Copy the lines that follow, keeping every character the same.
☆ ☆ ☆ ☆ ☆
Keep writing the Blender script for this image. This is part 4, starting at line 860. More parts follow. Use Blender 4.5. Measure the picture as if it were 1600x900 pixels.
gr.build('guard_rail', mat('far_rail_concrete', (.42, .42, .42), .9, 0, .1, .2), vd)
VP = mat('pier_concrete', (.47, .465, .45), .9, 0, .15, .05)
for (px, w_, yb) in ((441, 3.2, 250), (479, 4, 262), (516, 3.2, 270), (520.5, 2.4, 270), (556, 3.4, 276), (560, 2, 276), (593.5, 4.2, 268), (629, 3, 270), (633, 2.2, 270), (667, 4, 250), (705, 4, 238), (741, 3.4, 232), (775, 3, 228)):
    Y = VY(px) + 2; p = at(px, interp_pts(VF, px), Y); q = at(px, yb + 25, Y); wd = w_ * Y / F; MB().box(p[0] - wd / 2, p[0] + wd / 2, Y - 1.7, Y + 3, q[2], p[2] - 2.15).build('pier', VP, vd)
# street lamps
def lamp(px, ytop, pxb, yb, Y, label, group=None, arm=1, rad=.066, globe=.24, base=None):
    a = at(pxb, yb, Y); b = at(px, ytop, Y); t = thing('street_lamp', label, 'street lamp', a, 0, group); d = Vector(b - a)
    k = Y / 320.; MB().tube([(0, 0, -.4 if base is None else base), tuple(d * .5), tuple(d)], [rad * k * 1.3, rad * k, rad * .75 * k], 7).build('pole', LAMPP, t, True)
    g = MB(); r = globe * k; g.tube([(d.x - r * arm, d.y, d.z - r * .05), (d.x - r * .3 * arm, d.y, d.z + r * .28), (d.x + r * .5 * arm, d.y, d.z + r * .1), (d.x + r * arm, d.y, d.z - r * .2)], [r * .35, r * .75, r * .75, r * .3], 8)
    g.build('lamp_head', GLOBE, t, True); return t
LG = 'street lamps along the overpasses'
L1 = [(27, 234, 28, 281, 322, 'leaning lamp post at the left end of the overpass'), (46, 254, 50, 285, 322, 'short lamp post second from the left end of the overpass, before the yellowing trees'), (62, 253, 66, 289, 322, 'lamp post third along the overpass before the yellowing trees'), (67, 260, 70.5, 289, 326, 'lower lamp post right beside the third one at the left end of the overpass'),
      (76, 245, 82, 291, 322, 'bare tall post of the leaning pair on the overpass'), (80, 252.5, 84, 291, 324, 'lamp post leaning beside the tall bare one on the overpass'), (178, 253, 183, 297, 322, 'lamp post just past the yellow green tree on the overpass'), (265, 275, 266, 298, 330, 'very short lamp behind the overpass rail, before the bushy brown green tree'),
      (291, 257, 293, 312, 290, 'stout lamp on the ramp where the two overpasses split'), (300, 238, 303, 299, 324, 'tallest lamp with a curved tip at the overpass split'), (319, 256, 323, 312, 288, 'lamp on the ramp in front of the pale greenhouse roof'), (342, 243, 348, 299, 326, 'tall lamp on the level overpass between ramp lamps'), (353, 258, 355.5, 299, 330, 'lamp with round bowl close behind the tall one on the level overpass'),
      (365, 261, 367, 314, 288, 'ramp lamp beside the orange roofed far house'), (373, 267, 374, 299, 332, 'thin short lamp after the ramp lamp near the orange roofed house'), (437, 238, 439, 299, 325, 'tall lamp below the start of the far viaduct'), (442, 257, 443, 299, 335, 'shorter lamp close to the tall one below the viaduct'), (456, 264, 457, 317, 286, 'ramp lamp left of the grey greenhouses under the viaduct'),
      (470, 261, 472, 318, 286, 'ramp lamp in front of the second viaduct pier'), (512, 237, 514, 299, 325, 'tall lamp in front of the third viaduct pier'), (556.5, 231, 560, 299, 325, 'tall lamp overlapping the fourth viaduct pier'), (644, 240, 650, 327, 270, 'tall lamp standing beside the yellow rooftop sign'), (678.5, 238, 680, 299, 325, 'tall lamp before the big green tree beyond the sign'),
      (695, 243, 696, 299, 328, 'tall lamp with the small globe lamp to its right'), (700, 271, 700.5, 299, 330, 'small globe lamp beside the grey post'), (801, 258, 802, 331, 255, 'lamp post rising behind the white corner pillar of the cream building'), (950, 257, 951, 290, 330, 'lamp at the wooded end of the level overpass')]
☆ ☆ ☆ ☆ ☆
_RIGHT ANSWER_
Keep writing the Blender script for this image. This is part 4, starting at line 860. More parts follow. Use Blender 4.5. Measure the picture as if it were 1600x900 pixels.
gr.build('guard_rail', mat('far_rail_concrete', (.42, .42, .42), .9, 0, .1, .2), vd)
VP = mat('pier_concrete', (.47, .465, .45), .9, 0, .15, .05)
for (px, w_, yb) in ((441, 3.2, 250), (479, 4, 262), (516, 3.2, 270), (520.5, 2.4, 270), (556, 3.4, 276), (560, 2, 276), (593.5, 4.2, 268), (629, 3, 270), (633, 2.2, 270), (667, 4, 250), (705, 4, 238), (741, 3.4, 232), (775, 3, 228)):
    Y = VY(px) + 2; p = at(px, interp_pts(VF, px), Y); q = at(px, yb + 25, Y); wd = w_ * Y / F; MB().box(p[0] - wd / 2, p[0] + wd / 2, Y - 1.7, Y + 3, q[2], p[2] - 2.15).build('pier', VP, vd)
# street lamps
def lamp(px, ytop, pxb, yb, Y, label, group=None, arm=1, rad=.066, globe=.24, base=None):
    a = at(pxb, yb, Y); b = at(px, ytop, Y); t = thing('street_lamp', label, 'street lamp', a, 0, group); d = Vector(b - a)
    k = Y / 320.; MB().tube([(0, 0, -.4 if base is None else base), tuple(d * .5), tuple(d)], [rad * k * 1.3, rad * k, rad * .75 * k], 7).build('pole', LAMPP, t, True)
    g = MB(); r = globe * k; g.tube([(d.x - r * arm, d.y, d.z - r * .05), (d.x - r * .3 * arm, d.y, d.z + r * .28), (d.x + r * .5 * arm, d.y, d.z + r * .1), (d.x + r * arm, d.y, d.z - r * .2)], [r * .35, r * .75, r * .75, r * .3], 8)
    g.build('lamp_head', GLOBE, t, True); return t
LG = 'street lamps along the overpasses'
L1 = [(27, 234, 28, 281, 322, 'leaning lamp post at the left end of the overpass'), (46, 254, 50, 285, 322, 'short lamp post second from the left end of the overpass, before the yellowing trees'), (62, 253, 66, 289, 322, 'lamp post third along the overpass before the yellowing trees'), (67, 260, 70.5, 289, 326, 'lower lamp post right beside the third one at the left end of the overpass'),
      (76, 245, 82, 291, 322, 'bare tall post of the leaning pair on the overpass'), (80, 252.5, 84, 291, 324, 'lamp post leaning beside the tall bare one on the overpass'), (178, 253, 183, 297, 322, 'lamp post just past the yellow green tree on the overpass'), (265, 275, 266, 298, 330, 'very short lamp behind the overpass rail, before the bushy brown green tree'),
      (291, 257, 293, 312, 290, 'stout lamp on the ramp where the two overpasses split'), (300, 238, 303, 299, 324, 'tallest lamp with a curved tip at the overpass split'), (319, 256, 323, 312, 288, 'lamp on the ramp in front of the pale greenhouse roof'), (342, 243, 348, 299, 326, 'tall lamp on the level overpass between ramp lamps'), (353, 258, 355.5, 299, 330, 'lamp with round bowl close behind the tall one on the level overpass'),
      (365, 261, 367, 314, 288, 'ramp lamp beside the orange roofed far house'), (373, 267, 374, 299, 332, 'thin short lamp after the ramp lamp near the orange roofed house'), (437, 238, 439, 299, 325, 'tall lamp below the start of the far viaduct'), (442, 257, 443, 299, 335, 'shorter lamp close to the tall one below the viaduct'), (456, 264, 457, 317, 286, 'ramp lamp left of the grey greenhouses under the viaduct'),
      (470, 261, 472, 318, 286, 'ramp lamp in front of the second viaduct pier'), (512, 237, 514, 299, 325, 'tall lamp in front of the third viaduct pier'), (556.5, 231, 560, 299, 325, 'tall lamp overlapping the fourth viaduct pier'), (644, 240, 650, 327, 270, 'tall lamp standing beside the yellow rooftop sign'), (678.5, 238, 680, 299, 325, 'tall lamp before the big green tree beyond the sign'),
      (695, 243, 696, 299, 328, 'tall lamp with the small globe lamp to its right'), (700, 271, 700.5, 299, 330, 'small globe lamp beside the grey post'), (801, 258, 802, 331, 255, 'lamp post rising behind the white corner pillar of the cream building'), (950, 257, 951, 290, 330, 'lamp at the wooded end of the level overpass')]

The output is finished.